Disertasi berjudul The Personnel of the Dutch East India Company in Asia in the Eighteenth Century karya Frank Lequin, menyebut jika kegiatan membawa budak ke Negeri Belanda bukanlah sebuah hal baru, tetapi telah menjadi kebiasaan yang aneh.
Lebih lanjut Lequin menerangkan, dari sekian banyak budak Hindia yang tinggal di Belanda, umumnya meminta untuk dikembalikan ke tanah airnya. “Setiap hari pejabat VOC menerima banyak kunjungan. Mereka sangat direpotkan dengan permintaan budak laki-laki dan perempuan yang minta dipulangkan”.
Baca juga: Perbudakan di Nusantara
Tetapi tidak banyak permintaan yang dikabulkan, namun bukan berarti ditolak.

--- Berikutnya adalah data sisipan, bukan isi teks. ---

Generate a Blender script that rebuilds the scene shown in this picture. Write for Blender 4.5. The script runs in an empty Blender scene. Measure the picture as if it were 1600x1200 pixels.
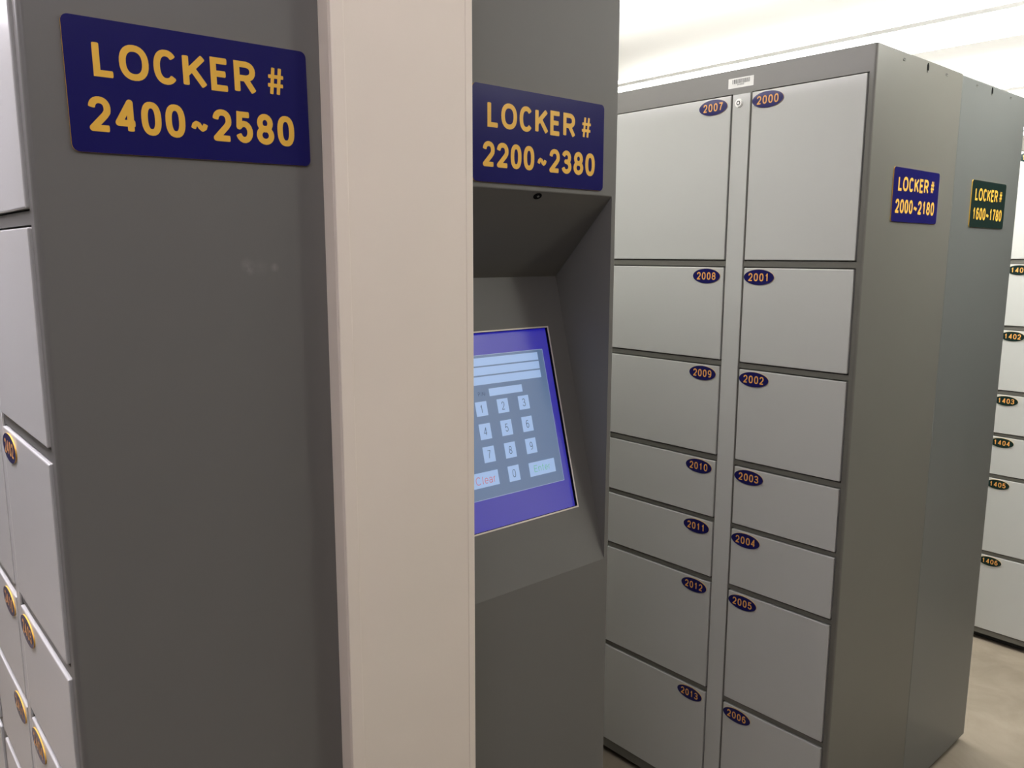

Pejabat VOC memperhitungkan kemungkinan terburuk jika para budak terus tinggal di Belanda, namun mereka juga enggan kalau harus mengeluarkan uang untuk para budak yang mereka pandang rendah itu.
Akhirnya dibuatlah sebuah peraturan yang tidak membebankan pemerintah pada 1657. Jika orang Belanda di Hindia ingin membawa budak, mereka harus mengeluarkan sejumlah uang ketika masih berada di Batavia. Uang itu nantinya akan disimpan oleh pemerintah Belanda, dan digunakan saat para budak meminta pulang atau dipulangkan oleh majikannya.

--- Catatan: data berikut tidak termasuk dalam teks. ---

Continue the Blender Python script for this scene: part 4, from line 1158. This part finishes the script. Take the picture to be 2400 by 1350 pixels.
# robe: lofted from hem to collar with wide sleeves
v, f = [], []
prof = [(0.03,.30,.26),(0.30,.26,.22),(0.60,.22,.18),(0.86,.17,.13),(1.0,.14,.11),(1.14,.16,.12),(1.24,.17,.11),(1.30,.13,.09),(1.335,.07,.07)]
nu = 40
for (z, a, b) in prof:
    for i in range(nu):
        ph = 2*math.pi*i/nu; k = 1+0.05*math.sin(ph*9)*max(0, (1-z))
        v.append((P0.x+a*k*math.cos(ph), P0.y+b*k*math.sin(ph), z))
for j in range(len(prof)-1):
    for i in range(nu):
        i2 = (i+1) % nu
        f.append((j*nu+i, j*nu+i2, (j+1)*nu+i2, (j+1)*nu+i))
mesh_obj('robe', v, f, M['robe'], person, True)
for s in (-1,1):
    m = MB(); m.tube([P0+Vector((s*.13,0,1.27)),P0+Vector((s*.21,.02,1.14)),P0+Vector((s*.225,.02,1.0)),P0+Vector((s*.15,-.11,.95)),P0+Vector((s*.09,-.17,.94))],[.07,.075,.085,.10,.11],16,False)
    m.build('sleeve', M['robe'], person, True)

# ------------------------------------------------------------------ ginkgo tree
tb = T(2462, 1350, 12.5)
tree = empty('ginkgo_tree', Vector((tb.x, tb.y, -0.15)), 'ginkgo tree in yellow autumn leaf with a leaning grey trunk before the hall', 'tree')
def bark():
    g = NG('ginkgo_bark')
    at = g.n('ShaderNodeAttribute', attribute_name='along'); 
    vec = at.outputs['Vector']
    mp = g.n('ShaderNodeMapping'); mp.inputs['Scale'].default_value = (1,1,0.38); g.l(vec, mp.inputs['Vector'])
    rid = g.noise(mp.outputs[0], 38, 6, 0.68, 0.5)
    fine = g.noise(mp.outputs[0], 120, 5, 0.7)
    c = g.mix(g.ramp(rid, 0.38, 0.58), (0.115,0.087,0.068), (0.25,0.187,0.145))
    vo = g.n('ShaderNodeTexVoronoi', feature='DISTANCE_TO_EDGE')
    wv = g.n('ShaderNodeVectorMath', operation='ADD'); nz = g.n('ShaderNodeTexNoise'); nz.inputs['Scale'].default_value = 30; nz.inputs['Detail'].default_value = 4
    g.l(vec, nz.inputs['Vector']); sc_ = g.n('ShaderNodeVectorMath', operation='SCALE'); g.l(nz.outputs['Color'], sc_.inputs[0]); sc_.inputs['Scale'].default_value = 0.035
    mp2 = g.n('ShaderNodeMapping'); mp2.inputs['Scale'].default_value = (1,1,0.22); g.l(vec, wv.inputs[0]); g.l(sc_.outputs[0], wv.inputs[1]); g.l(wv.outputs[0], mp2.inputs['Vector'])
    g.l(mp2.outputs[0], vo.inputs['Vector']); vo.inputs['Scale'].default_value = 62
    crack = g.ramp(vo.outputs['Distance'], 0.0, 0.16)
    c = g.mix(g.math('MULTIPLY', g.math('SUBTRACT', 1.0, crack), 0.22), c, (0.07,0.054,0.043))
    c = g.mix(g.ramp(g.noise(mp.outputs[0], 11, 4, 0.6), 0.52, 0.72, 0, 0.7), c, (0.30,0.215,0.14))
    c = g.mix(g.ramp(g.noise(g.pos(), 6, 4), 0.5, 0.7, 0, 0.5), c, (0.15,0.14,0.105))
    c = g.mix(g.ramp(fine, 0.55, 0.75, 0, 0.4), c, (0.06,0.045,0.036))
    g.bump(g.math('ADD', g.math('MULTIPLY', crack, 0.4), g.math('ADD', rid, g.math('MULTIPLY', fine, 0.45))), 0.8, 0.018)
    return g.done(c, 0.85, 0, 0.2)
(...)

Pada 1700, VOC menetapkan jumlah budak yang boleh dibawa, yakni 2 orang. Sementara untuk uang perjalanan pulang masih dalam aturan sama, harus dibayar sebelum sampai di Negeri Belanda. Pada 1743, peraturannya sedikit diubah. Jumlah maksimal budak yang boleh dibawa disesuaikan dengan kedudukannya. Misal pejabat tinggi VOC boleh membawa maksimal 5 orang. Sedangkan pejabat rendah hanya boleh 2 orang saja.
Kondisi Para Budak
Tidak banyak yang mengetahui bagaimana para budak diperlakukan oleh majikannya. Namun dari begitu banyaknya budak yang meminta pulang, pejabat VOC menduga mereka tidak mendapat penghidupan yang layak dari tuannya. Walau begitu tidak semua budak mengalami pengalaman yang sama.
Seperti Eva misalnya, budak perempuan yang dahulu dibeli oleh pejabat Belanda, Catharina Vonck. Sebelum sang majikan meninggal dunia, Eva diberi warisan berupa uang sebesar 600 gulden untuk biaya hidup dan pulang ke negaranya. Bahkan tidak hanya Eva, putranya pun mendapat 300 gulden dari Catharina.
Baca juga: Belanda Sembunyikan Sejarah Perbudakan di Indonesia
“Sesudah dibebaskan, kadang-kadang budak terabaikan. Tapi kadang-kadang pula bekas pemilik budak mengambil langkah-langkah agar budak yang sudah dibebaskan itu tetap terjamin secara material,” tulis van Dijk.
Para budak yang sudah dibeli akan diberi nama baru oleh majikannya. Karena tidak ingin bersusah-susah, biasanya mereka dinamai sesuai dengan tempat kelahiran atau tempat mereka dibeli. Seperti “Eva van de Coromandel”, berarti seorang budak bernama Eva yang dibeli di Koromandel. Namun ada juga yang hanya terdiri dari satu kata, misal “Coridon”, “Claes”, dan “Aaltje”.
“Dalam perdagangan tampaknya budak Hindia dianggap sebagai benda mati yang disamakan dengan barang seperti mebel dan rumah,” kata van Dijk.